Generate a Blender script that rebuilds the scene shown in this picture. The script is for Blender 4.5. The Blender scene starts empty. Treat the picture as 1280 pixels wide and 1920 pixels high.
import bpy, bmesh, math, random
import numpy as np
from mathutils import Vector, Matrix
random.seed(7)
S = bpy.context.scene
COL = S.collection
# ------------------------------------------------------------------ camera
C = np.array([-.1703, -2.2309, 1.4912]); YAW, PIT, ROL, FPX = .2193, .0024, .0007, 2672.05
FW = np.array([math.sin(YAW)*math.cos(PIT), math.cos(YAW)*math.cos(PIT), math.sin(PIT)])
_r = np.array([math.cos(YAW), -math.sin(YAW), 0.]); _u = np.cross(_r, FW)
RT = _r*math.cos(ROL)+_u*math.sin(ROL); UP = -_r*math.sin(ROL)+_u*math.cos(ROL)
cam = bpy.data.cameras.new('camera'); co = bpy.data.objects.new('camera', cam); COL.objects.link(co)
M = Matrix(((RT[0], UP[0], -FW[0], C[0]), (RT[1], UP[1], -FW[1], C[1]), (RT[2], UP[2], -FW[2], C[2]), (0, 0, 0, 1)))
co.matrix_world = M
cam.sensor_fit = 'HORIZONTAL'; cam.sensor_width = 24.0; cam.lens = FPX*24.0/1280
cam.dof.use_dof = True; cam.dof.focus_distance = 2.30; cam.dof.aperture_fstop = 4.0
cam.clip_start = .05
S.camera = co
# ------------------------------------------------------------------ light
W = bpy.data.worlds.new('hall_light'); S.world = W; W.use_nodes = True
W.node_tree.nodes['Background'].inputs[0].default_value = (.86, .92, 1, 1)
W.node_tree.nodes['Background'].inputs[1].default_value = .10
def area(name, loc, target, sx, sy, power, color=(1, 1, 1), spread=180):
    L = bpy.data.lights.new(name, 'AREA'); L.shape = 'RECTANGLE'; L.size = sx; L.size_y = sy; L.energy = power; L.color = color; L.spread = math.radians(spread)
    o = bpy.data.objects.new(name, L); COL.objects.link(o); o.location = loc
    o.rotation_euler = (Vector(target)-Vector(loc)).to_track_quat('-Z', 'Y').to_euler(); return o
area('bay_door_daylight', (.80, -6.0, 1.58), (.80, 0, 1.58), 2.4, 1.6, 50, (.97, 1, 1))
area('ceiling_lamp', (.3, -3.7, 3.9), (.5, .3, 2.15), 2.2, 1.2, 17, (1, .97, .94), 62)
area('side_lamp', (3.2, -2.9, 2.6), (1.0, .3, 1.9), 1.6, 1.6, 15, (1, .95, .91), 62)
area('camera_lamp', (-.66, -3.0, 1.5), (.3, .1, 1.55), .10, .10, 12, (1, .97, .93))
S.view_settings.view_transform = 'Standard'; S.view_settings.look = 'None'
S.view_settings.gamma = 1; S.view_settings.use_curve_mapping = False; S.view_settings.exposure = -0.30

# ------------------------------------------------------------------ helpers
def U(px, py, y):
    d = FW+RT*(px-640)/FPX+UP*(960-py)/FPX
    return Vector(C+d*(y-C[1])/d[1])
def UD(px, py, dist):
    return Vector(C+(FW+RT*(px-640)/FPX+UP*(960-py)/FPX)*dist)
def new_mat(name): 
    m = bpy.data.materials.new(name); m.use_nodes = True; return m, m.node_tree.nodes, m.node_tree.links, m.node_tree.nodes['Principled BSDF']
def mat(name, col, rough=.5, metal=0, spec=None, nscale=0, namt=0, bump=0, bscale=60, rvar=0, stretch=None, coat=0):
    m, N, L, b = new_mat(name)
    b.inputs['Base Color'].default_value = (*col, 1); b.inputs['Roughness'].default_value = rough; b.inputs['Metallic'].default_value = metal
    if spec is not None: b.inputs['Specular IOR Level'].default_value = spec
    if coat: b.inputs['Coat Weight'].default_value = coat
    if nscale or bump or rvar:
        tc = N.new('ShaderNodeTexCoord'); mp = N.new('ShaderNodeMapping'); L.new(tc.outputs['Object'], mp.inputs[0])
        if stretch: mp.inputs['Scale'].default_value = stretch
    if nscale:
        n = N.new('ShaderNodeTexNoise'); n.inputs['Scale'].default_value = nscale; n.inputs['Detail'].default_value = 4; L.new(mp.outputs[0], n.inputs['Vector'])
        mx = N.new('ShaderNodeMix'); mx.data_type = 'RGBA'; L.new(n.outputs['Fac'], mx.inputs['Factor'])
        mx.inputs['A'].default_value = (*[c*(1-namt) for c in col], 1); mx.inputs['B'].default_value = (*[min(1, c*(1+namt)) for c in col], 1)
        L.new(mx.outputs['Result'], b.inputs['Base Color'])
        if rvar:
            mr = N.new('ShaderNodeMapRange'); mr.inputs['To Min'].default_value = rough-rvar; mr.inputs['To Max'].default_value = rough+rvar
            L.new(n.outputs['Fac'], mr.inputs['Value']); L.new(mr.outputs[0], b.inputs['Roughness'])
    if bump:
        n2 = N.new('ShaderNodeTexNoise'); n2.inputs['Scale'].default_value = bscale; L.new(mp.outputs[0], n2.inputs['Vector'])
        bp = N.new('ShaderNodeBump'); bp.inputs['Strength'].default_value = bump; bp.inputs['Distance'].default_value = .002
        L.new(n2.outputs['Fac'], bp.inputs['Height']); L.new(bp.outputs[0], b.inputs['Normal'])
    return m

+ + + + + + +

What is needed: Print the complete listing again, exactly as it stands.

Problem solution:
Generate a Blender script that rebuilds the scene shown in this picture. The script is for Blender 4.5. The Blender scene starts empty. Treat the picture as 1280 pixels wide and 1920 pixels high.
import bpy, bmesh, math, random
import numpy as np
from mathutils import Vector, Matrix
random.seed(7)
S = bpy.context.scene
COL = S.collection
# ------------------------------------------------------------------ camera
C = np.array([-.1703, -2.2309, 1.4912]); YAW, PIT, ROL, FPX = .2193, .0024, .0007, 2672.05
FW = np.array([math.sin(YAW)*math.cos(PIT), math.cos(YAW)*math.cos(PIT), math.sin(PIT)])
_r = np.array([math.cos(YAW), -math.sin(YAW), 0.]); _u = np.cross(_r, FW)
RT = _r*math.cos(ROL)+_u*math.sin(ROL); UP = -_r*math.sin(ROL)+_u*math.cos(ROL)
cam = bpy.data.cameras.new('camera'); co = bpy.data.objects.new('camera', cam); COL.objects.link(co)
M = Matrix(((RT[0], UP[0], -FW[0], C[0]), (RT[1], UP[1], -FW[1], C[1]), (RT[2], UP[2], -FW[2], C[2]), (0, 0, 0, 1)))
co.matrix_world = M
cam.sensor_fit = 'HORIZONTAL'; cam.sensor_width = 24.0; cam.lens = FPX*24.0/1280
cam.dof.use_dof = True; cam.dof.focus_distance = 2.30; cam.dof.aperture_fstop = 4.0
cam.clip_start = .05
S.camera = co
# ------------------------------------------------------------------ light
W = bpy.data.worlds.new('hall_light'); S.world = W; W.use_nodes = True
W.node_tree.nodes['Background'].inputs[0].default_value = (.86, .92, 1, 1)
W.node_tree.nodes['Background'].inputs[1].default_value = .10
def area(name, loc, target, sx, sy, power, color=(1, 1, 1), spread=180):
    L = bpy.data.lights.new(name, 'AREA'); L.shape = 'RECTANGLE'; L.size = sx; L.size_y = sy; L.energy = power; L.color = color; L.spread = math.radians(spread)
    o = bpy.data.objects.new(name, L); COL.objects.link(o); o.location = loc
    o.rotation_euler = (Vector(target)-Vector(loc)).to_track_quat('-Z', 'Y').to_euler(); return o
area('bay_door_daylight', (.80, -6.0, 1.58), (.80, 0, 1.58), 2.4, 1.6, 50, (.97, 1, 1))
area('ceiling_lamp', (.3, -3.7, 3.9), (.5, .3, 2.15), 2.2, 1.2, 17, (1, .97, .94), 62)
area('side_lamp', (3.2, -2.9, 2.6), (1.0, .3, 1.9), 1.6, 1.6, 15, (1, .95, .91), 62)
area('camera_lamp', (-.66, -3.0, 1.5), (.3, .1, 1.55), .10, .10, 12, (1, .97, .93))
S.view_settings.view_transform = 'Standard'; S.view_settings.look = 'None'
S.view_settings.gamma = 1; S.view_settings.use_curve_mapping = False; S.view_settings.exposure = -0.30

# ------------------------------------------------------------------ helpers
def U(px, py, y):
    d = FW+RT*(px-640)/FPX+UP*(960-py)/FPX
    return Vector(C+d*(y-C[1])/d[1])
def UD(px, py, dist):
    return Vector(C+(FW+RT*(px-640)/FPX+UP*(960-py)/FPX)*dist)
def new_mat(name): 
    m = bpy.data.materials.new(name); m.use_nodes = True; return m, m.node_tree.nodes, m.node_tree.links, m.node_tree.nodes['Principled BSDF']
def mat(name, col, rough=.5, metal=0, spec=None, nscale=0, namt=0, bump=0, bscale=60, rvar=0, stretch=None, coat=0):
    m, N, L, b = new_mat(name)
    b.inputs['Base Color'].default_value = (*col, 1); b.inputs['Roughness'].default_value = rough; b.inputs['Metallic'].default_value = metal
    if spec is not None: b.inputs['Specular IOR Level'].default_value = spec
    if coat: b.inputs['Coat Weight'].default_value = coat
    if nscale or bump or rvar:
        tc = N.new('ShaderNodeTexCoord'); mp = N.new('ShaderNodeMapping'); L.new(tc.outputs['Object'], mp.inputs[0])
        if stretch: mp.inputs['Scale'].default_value = stretch
    if nscale:
        n = N.new('ShaderNodeTexNoise'); n.inputs['Scale'].default_value = nscale; n.inputs['Detail'].default_value = 4; L.new(mp.outputs[0], n.inputs['Vector'])
        mx = N.new('ShaderNodeMix'); mx.data_type = 'RGBA'; L.new(n.outputs['Fac'], mx.inputs['Factor'])
        mx.inputs['A'].default_value = (*[c*(1-namt) for c in col], 1); mx.inputs['B'].default_value = (*[min(1, c*(1+namt)) for c in col], 1)
        L.new(mx.outputs['Result'], b.inputs['Base Color'])
        if rvar:
            mr = N.new('ShaderNodeMapRange'); mr.inputs['To Min'].default_value = rough-rvar; mr.inputs['To Max'].default_value = rough+rvar
            L.new(n.outputs['Fac'], mr.inputs['Value']); L.new(mr.outputs[0], b.inputs['Roughness'])
    if bump:
        n2 = N.new('ShaderNodeTexNoise'); n2.inputs['Scale'].default_value = bscale; L.new(mp.outputs[0], n2.inputs['Vector'])
        bp = N.new('ShaderNodeBump'); bp.inputs['Strength'].default_value = bump; bp.inputs['Distance'].default_value = .002
        L.new(n2.outputs['Fac'], bp.inputs['Height']); L.new(bp.outputs[0], b.inputs['Normal'])
    return m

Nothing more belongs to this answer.